A nondescript office building in Phoenix was in the news last week when neighbors said they saw children at the building and suspected it was used as a detention facility for children separated from families at the border.
The facility is run by MVM, Inc., a Virginia-based company that has strong ties to the federal government. According to the MVM website, the company offers investigative and legal support, professional and administrative services, information technology services, and mission solutions to a list of clients that includes a number of federal agencies.
The service category of mission solutions includes transportation and are for vulnerable populations, secure transportation, and complex travel management.
In an email to Arizona Public Media, Joe Arabit with MVM confirmed the company does use the facility in question.
He said, however, "Children are not being housed at the office building. No migrant family or child was housed at this building for three weeks, as has been reported."
He said MVM's services, in this case, are "for transport only."

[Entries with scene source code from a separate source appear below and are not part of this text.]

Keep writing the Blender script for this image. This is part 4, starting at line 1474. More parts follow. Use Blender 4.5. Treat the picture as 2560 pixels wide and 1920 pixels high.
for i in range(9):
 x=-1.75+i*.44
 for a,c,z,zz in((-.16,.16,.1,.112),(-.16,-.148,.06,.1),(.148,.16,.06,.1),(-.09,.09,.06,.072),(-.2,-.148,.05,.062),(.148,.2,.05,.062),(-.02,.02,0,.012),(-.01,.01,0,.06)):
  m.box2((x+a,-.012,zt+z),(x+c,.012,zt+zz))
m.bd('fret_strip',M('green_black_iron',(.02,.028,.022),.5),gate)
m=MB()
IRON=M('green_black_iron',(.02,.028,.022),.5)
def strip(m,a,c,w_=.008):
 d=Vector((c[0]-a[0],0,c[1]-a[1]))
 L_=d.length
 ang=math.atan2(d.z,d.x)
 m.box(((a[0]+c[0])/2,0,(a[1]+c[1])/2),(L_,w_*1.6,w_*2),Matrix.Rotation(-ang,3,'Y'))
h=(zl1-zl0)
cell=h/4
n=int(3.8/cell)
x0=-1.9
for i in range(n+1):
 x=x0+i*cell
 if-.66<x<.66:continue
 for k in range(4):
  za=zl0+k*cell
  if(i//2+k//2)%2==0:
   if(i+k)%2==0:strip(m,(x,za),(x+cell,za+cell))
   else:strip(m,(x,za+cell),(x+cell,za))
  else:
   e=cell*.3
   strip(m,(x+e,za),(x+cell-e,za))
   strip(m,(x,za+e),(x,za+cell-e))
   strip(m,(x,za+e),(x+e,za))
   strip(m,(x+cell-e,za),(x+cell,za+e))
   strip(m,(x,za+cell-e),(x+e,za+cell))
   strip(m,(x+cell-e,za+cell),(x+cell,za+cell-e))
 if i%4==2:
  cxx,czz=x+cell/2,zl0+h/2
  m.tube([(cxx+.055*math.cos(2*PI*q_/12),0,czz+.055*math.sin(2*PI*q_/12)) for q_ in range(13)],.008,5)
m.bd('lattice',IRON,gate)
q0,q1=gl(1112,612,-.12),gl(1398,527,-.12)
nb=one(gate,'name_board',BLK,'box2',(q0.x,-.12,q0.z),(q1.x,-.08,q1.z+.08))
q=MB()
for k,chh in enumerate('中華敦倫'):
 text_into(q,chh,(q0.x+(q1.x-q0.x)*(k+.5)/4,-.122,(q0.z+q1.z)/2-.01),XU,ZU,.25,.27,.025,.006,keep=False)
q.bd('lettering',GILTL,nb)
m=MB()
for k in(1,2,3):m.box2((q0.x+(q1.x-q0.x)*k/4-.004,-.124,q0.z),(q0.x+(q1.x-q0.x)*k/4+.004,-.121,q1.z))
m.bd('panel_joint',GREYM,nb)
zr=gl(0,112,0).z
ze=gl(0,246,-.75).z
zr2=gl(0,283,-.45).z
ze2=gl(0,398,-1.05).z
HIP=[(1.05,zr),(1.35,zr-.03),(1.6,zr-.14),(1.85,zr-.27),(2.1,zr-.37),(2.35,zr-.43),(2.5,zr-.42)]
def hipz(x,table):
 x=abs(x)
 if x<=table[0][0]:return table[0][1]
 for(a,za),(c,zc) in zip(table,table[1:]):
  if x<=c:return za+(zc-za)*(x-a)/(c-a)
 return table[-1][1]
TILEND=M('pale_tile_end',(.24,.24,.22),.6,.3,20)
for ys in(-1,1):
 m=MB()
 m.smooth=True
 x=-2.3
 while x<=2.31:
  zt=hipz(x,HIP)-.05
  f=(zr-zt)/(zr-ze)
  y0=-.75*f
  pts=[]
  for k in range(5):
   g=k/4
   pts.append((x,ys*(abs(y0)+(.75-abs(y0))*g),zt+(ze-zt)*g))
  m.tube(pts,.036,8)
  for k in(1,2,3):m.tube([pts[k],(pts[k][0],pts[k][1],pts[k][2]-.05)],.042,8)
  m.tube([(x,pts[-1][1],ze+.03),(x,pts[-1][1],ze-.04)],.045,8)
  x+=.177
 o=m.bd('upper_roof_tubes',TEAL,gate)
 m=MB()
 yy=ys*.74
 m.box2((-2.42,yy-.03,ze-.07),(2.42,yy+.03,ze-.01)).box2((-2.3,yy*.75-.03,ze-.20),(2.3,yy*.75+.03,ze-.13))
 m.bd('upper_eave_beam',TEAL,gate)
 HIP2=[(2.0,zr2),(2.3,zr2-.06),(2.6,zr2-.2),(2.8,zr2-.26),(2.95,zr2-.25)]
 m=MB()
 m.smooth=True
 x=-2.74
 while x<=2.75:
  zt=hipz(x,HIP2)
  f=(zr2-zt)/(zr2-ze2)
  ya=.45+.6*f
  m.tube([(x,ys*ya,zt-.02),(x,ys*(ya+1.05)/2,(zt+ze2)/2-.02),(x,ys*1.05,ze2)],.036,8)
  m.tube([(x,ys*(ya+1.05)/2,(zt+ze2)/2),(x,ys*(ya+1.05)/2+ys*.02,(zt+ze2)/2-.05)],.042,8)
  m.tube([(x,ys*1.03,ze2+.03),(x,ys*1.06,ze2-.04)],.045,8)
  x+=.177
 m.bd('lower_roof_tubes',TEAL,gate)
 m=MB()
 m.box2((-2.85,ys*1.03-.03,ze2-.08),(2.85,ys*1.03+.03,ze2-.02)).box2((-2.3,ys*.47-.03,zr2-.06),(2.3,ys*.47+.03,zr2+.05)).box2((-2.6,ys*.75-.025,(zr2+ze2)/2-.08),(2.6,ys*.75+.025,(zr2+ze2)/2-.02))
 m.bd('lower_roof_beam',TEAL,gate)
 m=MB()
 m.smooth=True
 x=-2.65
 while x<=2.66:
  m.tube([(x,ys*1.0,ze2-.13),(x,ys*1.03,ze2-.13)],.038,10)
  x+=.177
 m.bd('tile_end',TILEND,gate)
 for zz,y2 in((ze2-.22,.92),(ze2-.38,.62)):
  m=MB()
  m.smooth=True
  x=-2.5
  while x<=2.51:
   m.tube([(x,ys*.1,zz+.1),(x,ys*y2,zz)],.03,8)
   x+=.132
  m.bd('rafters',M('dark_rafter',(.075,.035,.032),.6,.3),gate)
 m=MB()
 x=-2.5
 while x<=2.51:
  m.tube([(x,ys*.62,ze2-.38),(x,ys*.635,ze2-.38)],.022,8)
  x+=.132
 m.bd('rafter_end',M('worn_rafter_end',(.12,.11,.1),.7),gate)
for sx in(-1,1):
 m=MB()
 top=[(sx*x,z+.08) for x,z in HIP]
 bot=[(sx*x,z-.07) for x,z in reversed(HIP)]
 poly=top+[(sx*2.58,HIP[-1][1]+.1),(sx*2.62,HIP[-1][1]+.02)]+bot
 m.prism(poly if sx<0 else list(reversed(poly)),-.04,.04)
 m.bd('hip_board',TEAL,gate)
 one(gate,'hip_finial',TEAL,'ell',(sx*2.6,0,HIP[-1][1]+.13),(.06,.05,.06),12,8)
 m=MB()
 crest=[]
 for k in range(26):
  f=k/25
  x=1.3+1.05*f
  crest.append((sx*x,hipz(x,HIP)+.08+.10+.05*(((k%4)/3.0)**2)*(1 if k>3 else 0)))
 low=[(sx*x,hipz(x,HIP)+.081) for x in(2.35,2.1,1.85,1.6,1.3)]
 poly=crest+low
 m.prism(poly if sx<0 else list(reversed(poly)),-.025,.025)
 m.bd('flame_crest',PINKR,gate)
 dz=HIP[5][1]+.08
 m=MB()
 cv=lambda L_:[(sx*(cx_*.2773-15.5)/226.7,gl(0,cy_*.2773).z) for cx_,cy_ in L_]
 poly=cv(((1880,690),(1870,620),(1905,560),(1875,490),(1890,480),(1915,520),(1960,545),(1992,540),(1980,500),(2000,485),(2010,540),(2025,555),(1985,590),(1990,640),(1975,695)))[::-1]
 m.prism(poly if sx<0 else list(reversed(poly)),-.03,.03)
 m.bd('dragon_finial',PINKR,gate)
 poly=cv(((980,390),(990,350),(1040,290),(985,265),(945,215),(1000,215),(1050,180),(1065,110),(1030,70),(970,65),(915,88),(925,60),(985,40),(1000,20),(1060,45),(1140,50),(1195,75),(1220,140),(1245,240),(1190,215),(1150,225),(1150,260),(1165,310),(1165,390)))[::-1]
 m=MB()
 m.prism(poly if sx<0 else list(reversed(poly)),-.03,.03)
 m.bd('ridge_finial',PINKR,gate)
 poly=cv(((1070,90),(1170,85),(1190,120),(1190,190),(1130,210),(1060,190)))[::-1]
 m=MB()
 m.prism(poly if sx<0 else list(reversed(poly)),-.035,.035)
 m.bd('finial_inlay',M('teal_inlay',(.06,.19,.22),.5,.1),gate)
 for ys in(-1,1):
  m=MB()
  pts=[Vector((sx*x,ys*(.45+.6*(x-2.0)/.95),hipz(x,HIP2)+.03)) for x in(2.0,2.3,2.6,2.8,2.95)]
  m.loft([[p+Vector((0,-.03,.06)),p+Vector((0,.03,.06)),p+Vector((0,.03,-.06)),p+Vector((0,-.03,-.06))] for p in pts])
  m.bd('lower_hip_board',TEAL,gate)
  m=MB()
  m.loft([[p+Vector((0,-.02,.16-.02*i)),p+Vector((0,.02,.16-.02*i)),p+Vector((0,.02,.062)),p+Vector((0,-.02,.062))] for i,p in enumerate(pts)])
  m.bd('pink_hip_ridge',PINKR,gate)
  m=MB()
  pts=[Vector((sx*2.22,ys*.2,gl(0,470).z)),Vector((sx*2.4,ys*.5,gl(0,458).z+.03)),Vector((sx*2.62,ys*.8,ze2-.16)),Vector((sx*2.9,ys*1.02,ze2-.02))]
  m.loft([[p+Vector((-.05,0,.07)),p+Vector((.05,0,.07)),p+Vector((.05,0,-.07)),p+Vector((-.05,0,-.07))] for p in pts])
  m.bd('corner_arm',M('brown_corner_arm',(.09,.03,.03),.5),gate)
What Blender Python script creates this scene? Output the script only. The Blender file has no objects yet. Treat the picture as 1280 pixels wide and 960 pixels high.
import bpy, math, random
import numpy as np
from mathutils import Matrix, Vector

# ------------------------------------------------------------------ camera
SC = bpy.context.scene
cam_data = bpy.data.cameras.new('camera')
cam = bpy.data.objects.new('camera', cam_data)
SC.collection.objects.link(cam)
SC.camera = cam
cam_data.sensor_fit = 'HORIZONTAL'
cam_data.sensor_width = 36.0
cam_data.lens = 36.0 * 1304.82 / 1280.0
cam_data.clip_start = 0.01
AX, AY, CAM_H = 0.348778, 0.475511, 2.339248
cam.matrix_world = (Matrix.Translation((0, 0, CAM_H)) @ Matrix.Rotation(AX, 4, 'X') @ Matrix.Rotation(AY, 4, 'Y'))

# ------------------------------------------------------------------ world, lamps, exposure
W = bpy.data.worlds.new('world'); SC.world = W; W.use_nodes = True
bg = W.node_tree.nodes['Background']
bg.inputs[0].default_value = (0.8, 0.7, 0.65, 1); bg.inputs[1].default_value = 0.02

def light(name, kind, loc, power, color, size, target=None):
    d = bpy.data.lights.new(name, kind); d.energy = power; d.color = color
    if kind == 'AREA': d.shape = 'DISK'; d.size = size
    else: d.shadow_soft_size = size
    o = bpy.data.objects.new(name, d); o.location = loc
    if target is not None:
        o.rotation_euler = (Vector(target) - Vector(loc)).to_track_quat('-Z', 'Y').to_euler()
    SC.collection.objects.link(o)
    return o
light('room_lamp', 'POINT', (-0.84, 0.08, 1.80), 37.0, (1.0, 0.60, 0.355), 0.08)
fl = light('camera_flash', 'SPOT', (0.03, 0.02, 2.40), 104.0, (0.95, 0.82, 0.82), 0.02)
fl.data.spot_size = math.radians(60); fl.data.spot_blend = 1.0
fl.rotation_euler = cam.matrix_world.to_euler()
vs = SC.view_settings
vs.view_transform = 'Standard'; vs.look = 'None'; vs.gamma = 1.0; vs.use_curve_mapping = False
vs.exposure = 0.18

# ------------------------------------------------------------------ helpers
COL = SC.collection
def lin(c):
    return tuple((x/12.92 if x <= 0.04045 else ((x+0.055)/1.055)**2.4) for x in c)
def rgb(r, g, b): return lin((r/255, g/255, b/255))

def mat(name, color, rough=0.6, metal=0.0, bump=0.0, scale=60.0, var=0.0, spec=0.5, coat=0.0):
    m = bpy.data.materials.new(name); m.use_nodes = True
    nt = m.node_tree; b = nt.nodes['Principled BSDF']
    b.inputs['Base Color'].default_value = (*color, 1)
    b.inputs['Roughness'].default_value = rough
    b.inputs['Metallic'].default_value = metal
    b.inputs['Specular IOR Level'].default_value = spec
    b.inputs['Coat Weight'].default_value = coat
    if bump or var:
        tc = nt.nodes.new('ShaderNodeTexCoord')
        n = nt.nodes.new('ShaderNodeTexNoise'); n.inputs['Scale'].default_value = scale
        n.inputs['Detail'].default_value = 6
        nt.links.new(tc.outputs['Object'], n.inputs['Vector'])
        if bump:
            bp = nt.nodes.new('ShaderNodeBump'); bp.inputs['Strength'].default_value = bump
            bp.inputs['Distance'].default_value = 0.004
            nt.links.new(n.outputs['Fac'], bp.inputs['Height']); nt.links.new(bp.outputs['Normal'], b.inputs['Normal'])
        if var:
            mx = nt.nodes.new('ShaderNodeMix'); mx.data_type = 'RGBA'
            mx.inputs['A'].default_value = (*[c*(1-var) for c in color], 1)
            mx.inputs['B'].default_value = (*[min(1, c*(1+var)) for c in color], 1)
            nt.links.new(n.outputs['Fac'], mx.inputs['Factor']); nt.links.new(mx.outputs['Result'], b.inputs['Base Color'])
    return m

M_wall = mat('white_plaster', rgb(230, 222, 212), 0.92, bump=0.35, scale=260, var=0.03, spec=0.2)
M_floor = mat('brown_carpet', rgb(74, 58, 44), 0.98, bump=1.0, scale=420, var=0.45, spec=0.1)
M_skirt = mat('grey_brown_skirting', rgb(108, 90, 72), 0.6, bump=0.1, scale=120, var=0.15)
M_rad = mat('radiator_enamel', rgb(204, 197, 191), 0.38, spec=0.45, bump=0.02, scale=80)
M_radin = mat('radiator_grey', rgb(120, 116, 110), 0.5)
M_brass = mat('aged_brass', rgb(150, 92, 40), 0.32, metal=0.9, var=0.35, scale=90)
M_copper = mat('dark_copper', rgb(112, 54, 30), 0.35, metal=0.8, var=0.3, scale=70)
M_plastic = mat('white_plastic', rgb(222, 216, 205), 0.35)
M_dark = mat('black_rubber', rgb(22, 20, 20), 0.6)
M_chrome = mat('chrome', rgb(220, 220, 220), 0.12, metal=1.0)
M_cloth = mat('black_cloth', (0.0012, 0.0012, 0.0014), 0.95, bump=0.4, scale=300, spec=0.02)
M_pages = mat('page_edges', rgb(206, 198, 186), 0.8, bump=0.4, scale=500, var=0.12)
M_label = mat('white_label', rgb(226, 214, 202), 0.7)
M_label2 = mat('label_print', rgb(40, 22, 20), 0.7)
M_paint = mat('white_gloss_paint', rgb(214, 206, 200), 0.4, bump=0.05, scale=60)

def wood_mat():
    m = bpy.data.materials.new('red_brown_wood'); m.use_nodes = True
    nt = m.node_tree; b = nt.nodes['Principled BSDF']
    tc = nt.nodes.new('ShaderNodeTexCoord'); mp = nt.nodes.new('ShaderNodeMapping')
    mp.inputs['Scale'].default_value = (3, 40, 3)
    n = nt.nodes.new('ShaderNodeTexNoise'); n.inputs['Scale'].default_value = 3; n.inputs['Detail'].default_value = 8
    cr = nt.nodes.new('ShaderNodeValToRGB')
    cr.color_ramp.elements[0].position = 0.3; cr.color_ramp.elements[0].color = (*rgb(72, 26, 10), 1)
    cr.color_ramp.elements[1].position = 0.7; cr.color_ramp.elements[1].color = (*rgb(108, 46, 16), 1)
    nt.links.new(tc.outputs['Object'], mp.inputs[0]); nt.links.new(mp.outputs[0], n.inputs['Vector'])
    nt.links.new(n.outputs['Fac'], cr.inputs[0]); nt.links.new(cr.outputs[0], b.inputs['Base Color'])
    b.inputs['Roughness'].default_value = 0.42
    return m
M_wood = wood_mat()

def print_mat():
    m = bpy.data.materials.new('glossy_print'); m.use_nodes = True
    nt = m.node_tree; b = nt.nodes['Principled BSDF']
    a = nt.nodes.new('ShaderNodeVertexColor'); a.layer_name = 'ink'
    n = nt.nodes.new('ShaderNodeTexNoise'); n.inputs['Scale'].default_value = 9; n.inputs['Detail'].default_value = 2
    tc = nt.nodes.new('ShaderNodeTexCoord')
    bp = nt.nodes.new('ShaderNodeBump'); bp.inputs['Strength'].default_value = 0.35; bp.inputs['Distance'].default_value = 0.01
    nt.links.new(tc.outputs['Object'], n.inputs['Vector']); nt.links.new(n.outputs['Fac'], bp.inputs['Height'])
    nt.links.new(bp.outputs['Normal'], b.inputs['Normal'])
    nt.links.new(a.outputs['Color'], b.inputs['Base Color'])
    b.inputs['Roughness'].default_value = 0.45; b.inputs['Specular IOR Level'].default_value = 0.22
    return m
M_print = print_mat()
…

Arabit said the building in question is sometimes used as a temporary waiting area for families and children who are waiting for planes or other transportation.
He said the standard wait time can be "several hours" and the company ensures "these families have food, water, clean clothes and hygiene products."
Democrats from across the state gathered at the building Monday, demanding an investigation and inspections of the facility.
Gubernatorial candidate Steve Farley said, "This is right in the wheelhouse of our Department of Health Services, who is given the legal charge to license child care facilities and this facility is currently in violation of that."
Fellow Democratic candidate for Governor, David Garcia, issued a statement that said, "The Phoenix facility should be closed and investigated."
MVM officials said they contacted the Bureau of Child Care Licensing with the Arizona Department of Health Services to see if they needed a license for the facility and were told they do not because no children are spending the night in the office building.
Officials with the bureau could not confirm any conversations with MVM.
They did confirm that MVM has not applied for a child care license for that location.
On Monday, inspectors from the Arizona Department of Health Services did conduct an onsite investigation of the facility.
In an email to Arizona Public Media, Colby Bower with ADHS said the inspectors were "unable to verify the allegations of an unlicensed child care facility." According to the email, inspectors encountered a "locked, empty, unoccupied building."
Arabit with MVM stressed the company operates no shelters.
When asked if MVM operates other facilities, Arabit wrote he was "unable to provide any additional details on sensitive information regarding facilities."